Beyond the labels of nationality, gender, religion, profession — all the things that separate us — there are more basic things that bind people together. Like being human, having hopes, fears and dreams.

An ambitious project that tries to show how much people all share is running through Sunday at the Museum of Photographic Arts in Balboa Park. The video exhibition is called "7 billion Others."

A team of reporters conducted 6,000 interviews in more than 80 countries and asked all the people the same 45 questions. The project's organizers hope the end result is a strong feeling of humanity, and a closeness despite physical distance and conflict.


Yann Arthus-Bertrand, photographer, filmmaker and creator of the project, said he's learned a lot from those interviewed.

"I've learned that everybody has something to say to me — to make me bigger, to make me clever," Arthus-Bertrand told KPBS Midday Edition.

"You don't know how to read, you don't know how to write, but what you say is amazing," he said of some of the interviewees.

Galitt Kenan became the manager of the project after she was interviewed.
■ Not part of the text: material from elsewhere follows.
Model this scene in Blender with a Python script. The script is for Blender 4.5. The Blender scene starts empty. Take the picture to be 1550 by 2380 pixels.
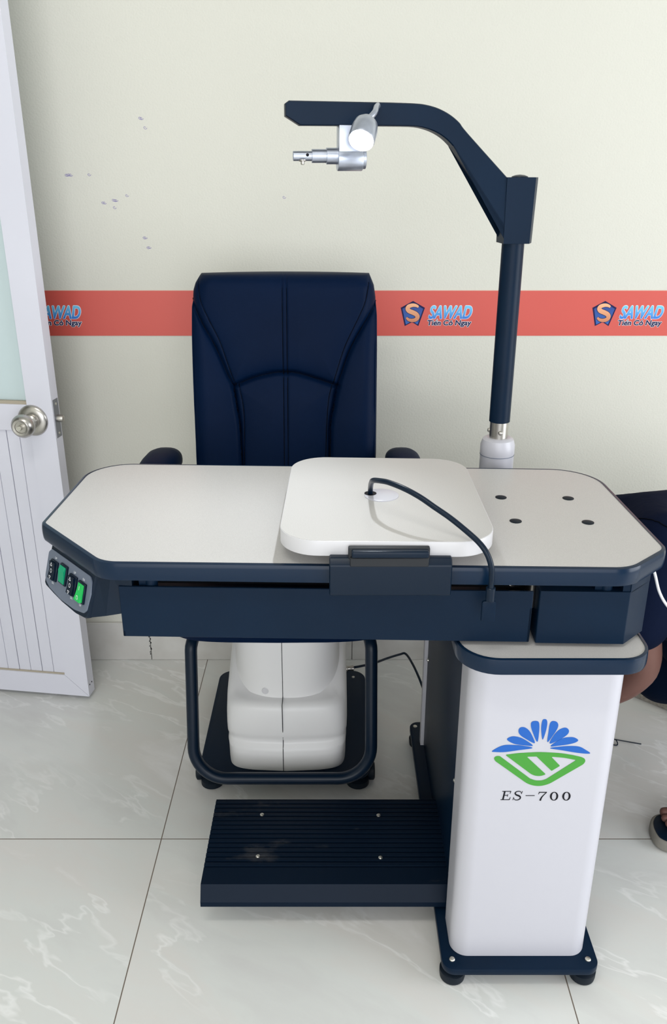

Kenan said the people were able to openly talk about personal issues because of the bonds that were formed with the interviewers. She said the many interviews took from one to four hours.

"These are real encounters with the people," Kenan said. "It's not a TV show, you're not going there for a 15-minute interview."


Deborah Klochko, executive director of the Museum of Photographic Arts, called the exhibit impressive.

"It's not only a mosaic of individuals but a mosaic of voices," she said.